Let $S_{3}$ be the symmetric group of degree $3$ and let $\Bbb Z_{15}$ be the cyclic group of order $15.$ Given that $\theta: S_3 \to\Bbb Z_{15}$ is a group homomorphism, what can you say about $\ker\theta$ and ${\rm im}\theta= \theta(S_{3})$? Clearly justify your answer.

What I've done so far:

The image of $S_{3}$ under $\theta$ is a subgroup of $\Bbb Z_{15}$, by Lagrange theorem, the order of this subgroup must be $1,3,5$, or $15.$ It can’t be $15$ since otherwise the mapping is not well-defined.

For the $\ker\theta$, possible order is $1, 2, 3, 6.$ It cannot be $1$ cause then the mapping is injective and $\Bbb Z_{15}$ has no subgroup of order $6$.

Also $|S_{3}|/|\ker \Phi| = | \Phi (S_{3}) |$ tells us that possible sizes for the image are $1$ and $3$ implying the possible values for $|\ker \Phi|$ are $6$ and $2$.

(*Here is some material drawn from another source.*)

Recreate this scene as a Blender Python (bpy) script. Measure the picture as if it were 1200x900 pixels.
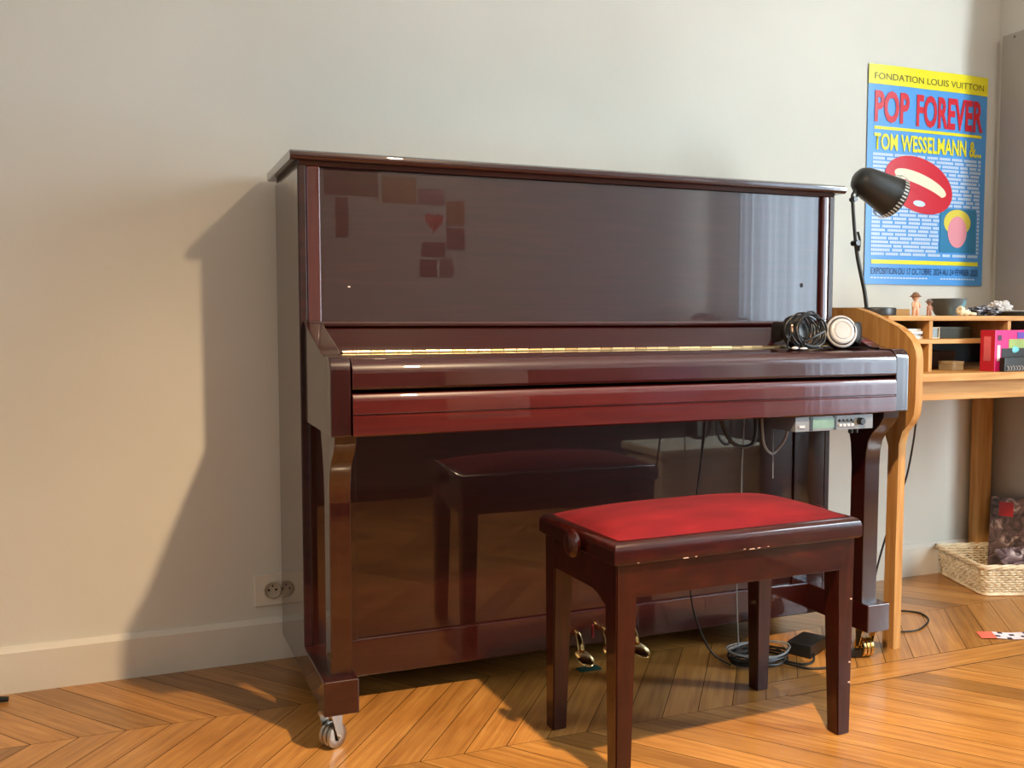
import bpy, bmesh, math, random
from mathutils import Vector, Matrix, noise as mnoise
random.seed(7)
PI = math.pi
sc = bpy.context.scene
for o in list(bpy.data.objects): bpy.data.objects.remove(o)
COL = sc.collection

# ------------------------------------------------------------------ camera
cam_d = bpy.data.cameras.new('camera'); cam = bpy.data.objects.new('camera', cam_d); COL.objects.link(cam)
YAW, PIT, ROL = 0.3839, -0.0643, -0.001
fw = Vector((math.sin(YAW)*math.cos(PIT), math.cos(YAW)*math.cos(PIT), math.sin(PIT)))
rt = Vector((math.cos(YAW), -math.sin(YAW), 0)); up = rt.cross(fw)
rt, up = rt*math.cos(ROL)+up*math.sin(ROL), up*math.cos(ROL)-rt*math.sin(ROL)
M = Matrix((( rt.x, up.x, -fw.x, -0.363), (rt.y, up.y, -fw.y, -2.1775), (rt.z, up.z, -fw.z, 0.900), (0, 0, 0, 1)))
cam.matrix_world = M
cam_d.sensor_width = 36; cam_d.lens = 1117.07/1200*36; cam_d.clip_start = 0.02
sc.camera = cam

# ------------------------------------------------------------------ world, lights, exposure
w = bpy.data.worlds.new('world'); sc.world = w; w.use_nodes = True
w.node_tree.nodes['Background'].inputs[0].default_value = (0.75, 0.85, 1.0, 1)
w.node_tree.nodes['Background'].inputs[1].default_value = 0.6
sc.view_settings.view_transform = 'Standard'; sc.view_settings.look = 'None'
sc.view_settings.gamma = 1; sc.view_settings.use_curve_mapping = False
sc.view_settings.exposure = 0.0

WIN_Y0, WIN_Y1, WIN_Z0, WIN_Z1, WX = -2.68, -1.50, 0.45, 2.40, 3.20
ld = bpy.data.lights.new('window_daylight', 'AREA'); ld.shape = 'RECTANGLE'
ld.size = WIN_Z1-WIN_Z0; ld.size_y = WIN_Y1-WIN_Y0; ld.energy = 305; ld.color = (0.80, 0.93, 1.0)
lo = bpy.data.objects.new('window_daylight', ld); COL.objects.link(lo)
lo.location = (WX+0.15, (WIN_Y0+WIN_Y1)/2, (WIN_Z0+WIN_Z1)/2); lo.rotation_euler = (0, PI/2, 0)

W2Y0, W2Y1, W2Z0, W2Z1 = -2.6, -1.2, 0.9, 2.3      # unseen left-wall window, added to lift the shadows
l2 = bpy.data.lights.new('added_left_fill', 'AREA'); l2.shape = 'RECTANGLE'
l2.size = W2Z1-W2Z0; l2.size_y = W2Y1-W2Y0; l2.energy = 14; l2.color = (0.86, 0.95, 1.0)  # weak fill light, added behind the left wall opening
lo2 = bpy.data.objects.new('added_left_fill', l2); COL.objects.link(lo2)
lo2.location = (-2.3-0.30, (W2Y0+W2Y1)/2, (W2Z0+W2Z1)/2); lo2.rotation_euler = (0, -PI/2, 0)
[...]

Is it possible to narrow down two remaining candidates for a homomorphism between the two groups?

Solution 1:

From what you have already, possible sizes of images of these homomorphisms are $1,3$ (this can be proved easier because by Lagrange these sizes must divide both $6$ and $15$). There is of course a homomorphism with image of size $1$: the one that maps everything to $0$. If there was a homomorphism with image of size $3$, then its kernel $H$ would have order $2$. But $S_3$ does not have normal subgroups of order $2$, so this option is not possible.